In Mark 5 there’s this guy Jesus meets. Or rather in his grace, Jesus finds him. What are his qualifications when Jesus sends him out to go and reach people in ten cities? What are his credentials? 

“Oh hi, I used to have thousands of demons. I used to run around naked. You might have heard of me, they used to call me Legion. BUT that’s not the end of my story it’s just the start because I met JESUS – and I wanted to just stay with him and worship him and learn learn learn all about him, and I was hanging onto him saying can I just be with you?” 

And Jesus said ‘No! Get off my leg! Get going and tell some people you meet about the great things God has done for you.”

You see in the early church having a past didn’t mean you didn’t have a future once you met Jesus. It’s interesting to hear about the first female apostle Mary Magdelene that she used to have seven demons. Rather than being something to be ashamed of, what if that was her CV? 

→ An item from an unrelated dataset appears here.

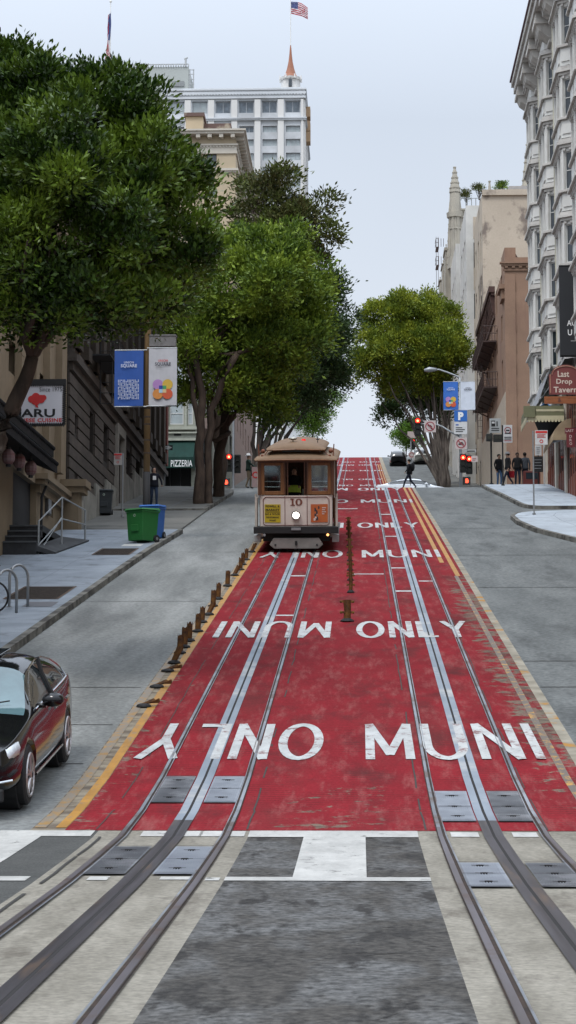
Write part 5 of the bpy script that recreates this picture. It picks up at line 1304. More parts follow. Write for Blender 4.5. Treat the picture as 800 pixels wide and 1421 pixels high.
def quadmesh(name, v, mat, parent):
    v = v - np.array(ORG.get(parent.name, (0, 0, 0)))
    n = len(v) // 4; me = bpy.data.meshes.new(name); me.vertices.add(4 * n); me.vertices.foreach_set('co', v.astype(np.float32).ravel())
    me.loops.add(4 * n); me.loops.foreach_set('vertex_index', np.arange(4 * n, dtype=np.int32)); me.polygons.add(n)
    me.polygons.foreach_set('loop_start', np.arange(0, 4 * n, 4, dtype=np.int32)); me.polygons.foreach_set('loop_total', np.full(n, 4, dtype=np.int32))
    me.materials.append(mat); me.update(calc_edges=True); me.validate()
    o = bpy.data.objects.new(name, me); col.objects.link(o); o.parent = parent; return o
def lobes_px(L, D, depth=1.0, spread=.6, seed=1):
    """each entry (px, py, r px): a lobe of foliage at distance D, a few at the front and back"""
    rr = random.Random(seed); out = []
    for e in L:
        px, py, r = e[:3]; dd = D + (e[3] if len(e) > 3 else rr.uniform(-spread, spread)); x, z = at(px, py, dd); R = r / (FPX / dd)
        out.append((x, dd, z, R, R * depth, R * .95))
    return out
def wig(p, q, n, amp, rr):
    p, q = Vector(p), Vector(q); L = (q - p).length
    return [p.lerp(q, i / n) + (Vector((rr.uniform(-1, 1), rr.uniform(-1, 1), rr.uniform(-.3, .3))) * amp * L if 0 < i < n else Vector((0, 0, 0))) for i in range(n + 1)]
def tree(label, base, stems, lobes, lm, bark, nclump, per, cr, size, seed, group=None, twigs=14, r0=.22, **kw):
    t = thing("tree", label, "tree", base, group=group, world=True)
    rr = random.Random(seed); mb = MB(); ends = []
    for st in stems:      # stem: list of (x, y, z, r)
        pts, rs = [], []
        for a, b in zip(st, st[1:]):
            w = wig(a[:3], b[:3], 4, .035, rr); m = len(w) - 1
            for i, p in enumerate(w[:-1]): pts.append(p); rs.append(a[3] + (b[3] - a[3]) * i / m)
        pts.append(Vector(st[-1][:3])); rs.append(st[-1][3]); mb.path(pts, rs, 9); ends.append((pts[-1], rs[-1]))
    for i in range(twigs):
        p, r = ends[i % len(ends)]; l = lobes[rr.randrange(len(lobes))]
        q = Vector(l[:3]) + Vector((rr.uniform(-.6, .6) * l[3], rr.uniform(-.6, .6) * l[4], rr.uniform(-.6, .6) * l[5]))
        w = wig(p, q, 5, .06, rr); mb.path(w, [r * (1 - .85 * k / 5) * .8 for k in range(6)], 6)
    mb.build("trunk", bark, t, smooth=True)
    quadmesh("crown", leaves(lobes, nclump, per, cr, size, seed=seed, **kw), lm, t)
    return t
def P3(px, py, D, r): x, z = at(px, py, D); return (x, D, z, r)
# near left ficus
D = 31.0; s = FPX / D
T1 = [(50, 166, 86), (20, 120, 60), (130, 180, 88), (85, 115, 50), (0, 260, 110), (100, 300, 120), (195, 240, 72), (235, 290, 62), (215, 200, 38), (255, 350, 45), (190, 370, 78), (265, 260, 32),
      (50, 400, 80), (130, 420, 62), (195, 420, 48), (-70, 230, 110), (-90, 350, 90), (0, 440, 40), (165, 130, 38), (238, 215, 24), (280, 310, 24), (75, 200, 60, -2.2), (150, 300, 60, -2.4), (30, 330, 60, -2.3), (190, 330, 40, -1.9), (100, 230, 50, -2.5),
      (60, 250, 60, 1.8), (160, 260, 60, 1.9), (60, 84, 26), (28, 100, 26), (85, 92, 20), (162, 108, 22), (45, 440, 30), (90, 455, 24), (175, 455, 24), (20, 462, 34), (130, 452, 34), (212, 432, 34), (242, 392, 34), (188, 165, 50, -.3), (228, 235, 48, -.4), (268, 295, 40, -.3), (250, 340, 46, -.6), (215, 195, 40), (60, 440, 44, -1.3), (135, 438, 44, -1.2), (0, 438, 44, -1.2), (195, 425, 38, -1.0), (100, 400, 50, -1.5), (30, 395, 50, -1.6), (-40, 420, 50, -1)]
bx = -7.0
tree("large dark ficus tree overhanging the left pavement, nearest of all trees", (bx, D, G(D)),
     [[(bx, D, G(D) - .1, .27), (bx + .35, D, G(D) + 1.9, .21), P3(-6, 622, D, .145), P3(22, 555, D, .13), P3(45, 495, D, .105)],
      [P3(45, 495, D, .10), P3(40, 450, D, .075), P3(20, 405, D, .05), P3(-20, 420, D - .3, .05)], [P3(45, 495, D, .085), P3(66, 470, D, .065), P3(88, 440, D, .045), P3(140, 360, D, .03)], [P3(-30, 425, D - .8, .06), P3(20, 412, D - 1.2, .05), P3(60, 392, D - 1.2, .03)]],
     lobes_px(T1, D, .95, .9, 3), LEAF_F, BARK, 10000, 16, .19, .115, 5, twigs=30, up=.5, shell=.12, fill=.12, tuft=20)
# mid left street trees
D = 84.0; TG = "trees along the left pavement before the cross street"
T3 = [(375, 362, 50), (330, 405, 52), (285, 455, 46), (262, 510, 34), (300, 520, 42), (350, 480, 60), (405, 420, 50), (400, 480, 50), (350, 540, 38), (268, 560, 22), (395, 345, 32), (355, 340, 28), (430, 390, 30), (325, 350, 30), (290, 410, 32), (270, 480, 30, -2), (370, 400, 40, -2.5), (320, 460, 40, -2.5), (420, 450, 35, -2), (240, 560, 16), (300, 565, 18), (255, 450, 24), (262, 585, 16), (330, 575, 22), (285, 580, 16), (375, 565, 24)]
tree("leafy green street tree with a dark leaning double trunk left of the cable car", (ax(283, 82), 82, G(82)),
     [[(ax(278, 82), 82, G(82) - .2, .28), P3(277, 640, 82, .20), P3(281, 560, 82, .17), P3(272, 500, 82, .14)],
      [(ax(290, 82), 82.3, G(82) - .2, .20), P3(290, 650, 82.3, .16), P3(292, 570, 82.3, .15), P3(330, 490, 82, .12)],
      [P3(279, 600, 82, .14), P3(268, 540, 82, .11), P3(258, 490, 82, .07)]],
     lobes_px(T3[:11] + T3[15:17], D, .9, 1.5, 4), LEAF_B, BARKR, 2500, 18, .40, .23, 21, group=TG, twigs=14, shell=.14)
tree("taller green street tree with a forked trunk beside the left traffic signals", (ax(303, 88), 88, G(88)),
     [[(ax(302, 88), 88, G(88) - .2, .28), P3(303, 640, 88, .23), P3(312, 590, 88, .22), P3(310, 520, 88, .16), P3(300, 470, 88, .12)],
      [P3(312, 590, 88, .22), P3(330, 570, 88, .19), P3(336, 520, 88, .16), P3(345, 460, 88, .1)], [P3(318, 600, 88, .12), P3(300, 612, 87, .1), P3(290, 606, 87, .08)]],
     lobes_px(T3[5:], 88, .9, 1.5, 6), LEAF_B, BARKR, 2700, 18, .40, .23, 22, group=TG, twigs=14, shell=.14)
T2 = [(375, 275, 34), (350, 300, 30), (420, 300, 30), (445, 290, 20), (450, 335, 26), (400, 330, 40), (345, 270, 18), (395, 255, 22), (465, 345, 14), (370, 250, 16), (335, 300, 18), (430, 360, 26), (462, 295, 9), (475, 352, 7)]
tree("sparse reddish brown tree rising behind the green street trees", (ax(372, 100), 96, G(96)),
     [[(-6.8, 96, G(96) - .2, .3), (-6.5, 96, G(96) + 6, .22), P3(385, 380, 96, .15), P3(390, 320, 96, .08)], [P3(385, 380, 96, .1), P3(440, 320, 96, .05)], [P3(385, 380, 96, .1), P3(350, 290, 96, .05)]],
     lobes_px(T2, 96, .9, 1.0, 8), LEAF_R, BARKR, 800, 18, .42, .24, 23, twigs=26, shell=.3, fill=.3)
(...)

We have to tell people, you don’t even have to be as well qualified as him or her. You don’t need to have had as many demons as them, but if you realise who Jesus is and you love him you can go and tell your story to some other people about the great things he’s done for you, so some of them get them to know about Jesus and make disciples for him too.

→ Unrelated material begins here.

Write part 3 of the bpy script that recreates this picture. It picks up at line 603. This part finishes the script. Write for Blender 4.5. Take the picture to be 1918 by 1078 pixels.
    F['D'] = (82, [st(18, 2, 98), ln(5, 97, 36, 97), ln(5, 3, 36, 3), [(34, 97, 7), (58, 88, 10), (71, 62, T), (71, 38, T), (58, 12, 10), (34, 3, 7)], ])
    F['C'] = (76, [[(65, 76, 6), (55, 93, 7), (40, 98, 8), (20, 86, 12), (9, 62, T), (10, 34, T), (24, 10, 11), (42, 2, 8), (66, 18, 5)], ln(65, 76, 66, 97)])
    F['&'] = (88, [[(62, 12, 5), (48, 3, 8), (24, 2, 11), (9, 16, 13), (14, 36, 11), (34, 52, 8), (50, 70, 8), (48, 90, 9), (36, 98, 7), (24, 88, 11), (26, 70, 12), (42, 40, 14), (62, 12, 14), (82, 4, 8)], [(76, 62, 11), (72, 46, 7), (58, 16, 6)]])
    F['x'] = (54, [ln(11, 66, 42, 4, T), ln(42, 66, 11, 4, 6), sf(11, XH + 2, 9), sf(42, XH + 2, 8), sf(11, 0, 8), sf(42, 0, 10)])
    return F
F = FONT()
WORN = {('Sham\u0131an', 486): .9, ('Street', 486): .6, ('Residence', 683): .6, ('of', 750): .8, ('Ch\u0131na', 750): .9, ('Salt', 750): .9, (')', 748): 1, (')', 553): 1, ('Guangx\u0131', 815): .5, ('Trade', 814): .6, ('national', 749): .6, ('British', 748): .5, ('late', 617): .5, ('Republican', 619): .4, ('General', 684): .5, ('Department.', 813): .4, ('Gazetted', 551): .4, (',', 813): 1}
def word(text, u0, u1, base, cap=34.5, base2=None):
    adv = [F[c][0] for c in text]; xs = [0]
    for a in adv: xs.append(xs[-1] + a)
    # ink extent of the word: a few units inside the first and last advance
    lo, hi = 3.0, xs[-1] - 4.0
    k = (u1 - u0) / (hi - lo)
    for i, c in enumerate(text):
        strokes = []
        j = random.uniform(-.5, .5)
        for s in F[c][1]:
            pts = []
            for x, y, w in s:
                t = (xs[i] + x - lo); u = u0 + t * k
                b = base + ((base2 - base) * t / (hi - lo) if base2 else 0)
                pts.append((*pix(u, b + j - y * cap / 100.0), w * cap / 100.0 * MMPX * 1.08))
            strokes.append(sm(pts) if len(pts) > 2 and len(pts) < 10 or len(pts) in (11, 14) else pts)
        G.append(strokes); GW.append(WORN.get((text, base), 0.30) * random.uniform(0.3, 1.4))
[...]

If they ask you what your credentials are, tell them God said you’re already an able minister.

“He has qualified us as able ministers of a new covenant, not of the letter but of the Spirit; for the letter kills, but the Spirit gives life.” 

2 Cor 3;6

Someone reading this hears the Spirit say, “I have already crowned you. You can move, you can go in any direction, you can start to plant a church today. Find good soil. Sow a seed or two in faith. You don’t have to wait for permission, for I have given you a Commission.’

I’m more excited than ever now. If we do our bit, he’ll do his. Let’s see what God grows next. The game has changed – and this is how we win.